Pour donner un exemple célèbre du côté opposé du globe, le point de Weber a influencé une décision politique majeure : le Brésil l’a utilisé pour déterminer l’emplacement de sa nouvelle capitale Brasília, où le gouvernement fédéral alla s’installer en 1960.
Si une décision du même ordre était prise en Finlande, Hämeenlinna ferait une bonne candidate pour devenir la nouvelle capitale du pays. La ville est déjà dotée du château médiéval du Häme, qui offrirait un siège pittoresque au gouvernement.
En attendant, une visite de la forêt appartenant à la famille Sipilä offre une expérience unique au voyageur désireux de sortir des sentiers battus : le visiteur éventuel a d’ailleurs la possibilité de commencer par se rendre sur le site dont nous venons de parler, avant de poursuivre vers le nord au fil d’un itinéraire qui passe par plusieurs anciens points de Weber répartis çà et là en Finlande. Quelques-uns de ces sites ont déjà créé de modestes monuments en l’honneur de leur gloire éphémère passée en tant que point central statistique du pays.
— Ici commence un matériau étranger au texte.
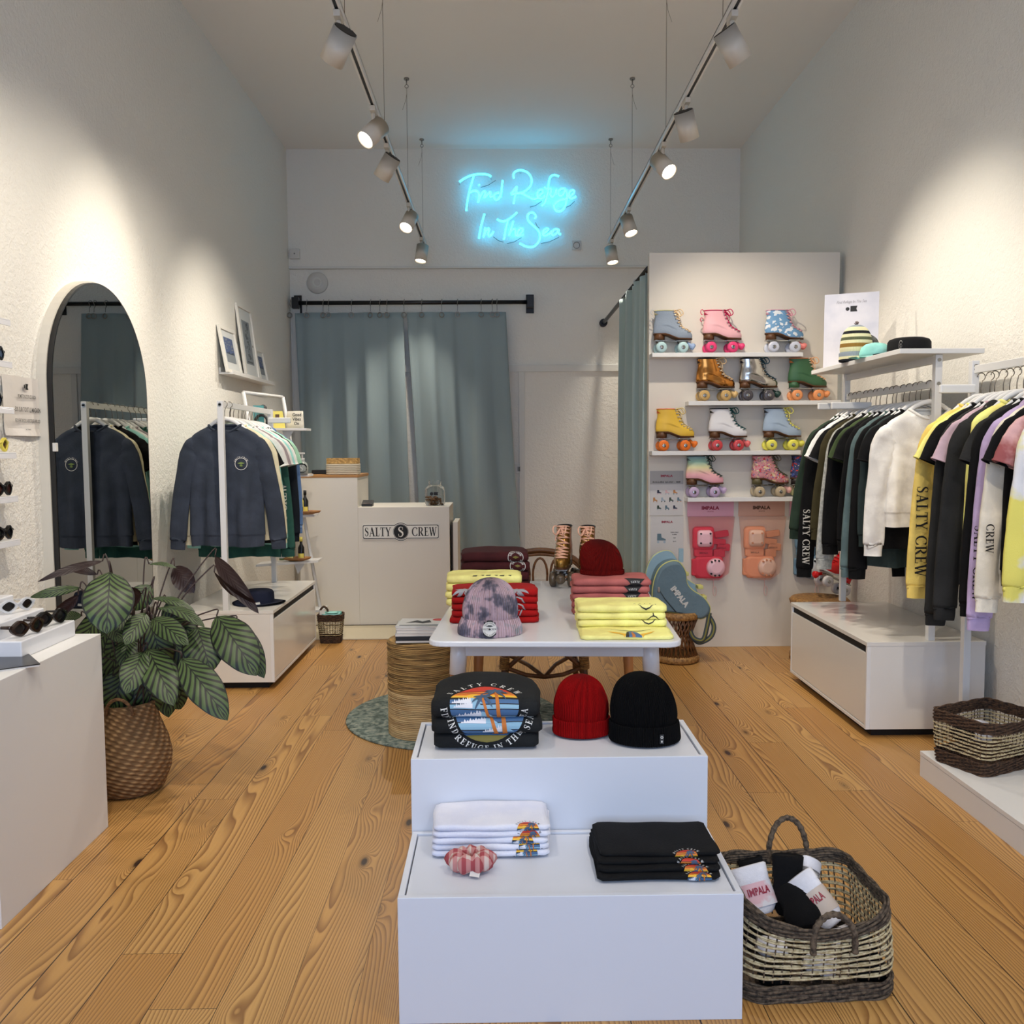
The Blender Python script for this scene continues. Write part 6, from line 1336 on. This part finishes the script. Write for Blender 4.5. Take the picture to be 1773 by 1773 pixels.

C’est ainsi que la rive nord du lac Särkemäjärvi abrite une plaque d’une très grande sobriété fixée à un rocher. On peut y lire les seuls mots « Point de Weber 2016 », sans autre explication. Une autre plaque datant quant à elle de 1995, cette fois un peu plus importante de dimensions et un peu plus explicite, est visible à un carrefour du petit village de Sappee.
On trouve encore un autre de ces points de repère à Rautajärvi, à environ 35 kilomètres au nord de l’emplacement actuel. C’est là que se trouvait le centre de gravité de la population de la Finlande au milieu des années 1970, le monument qu’on voit aujourd’hui ayant été inauguré à cet endroit en 1979.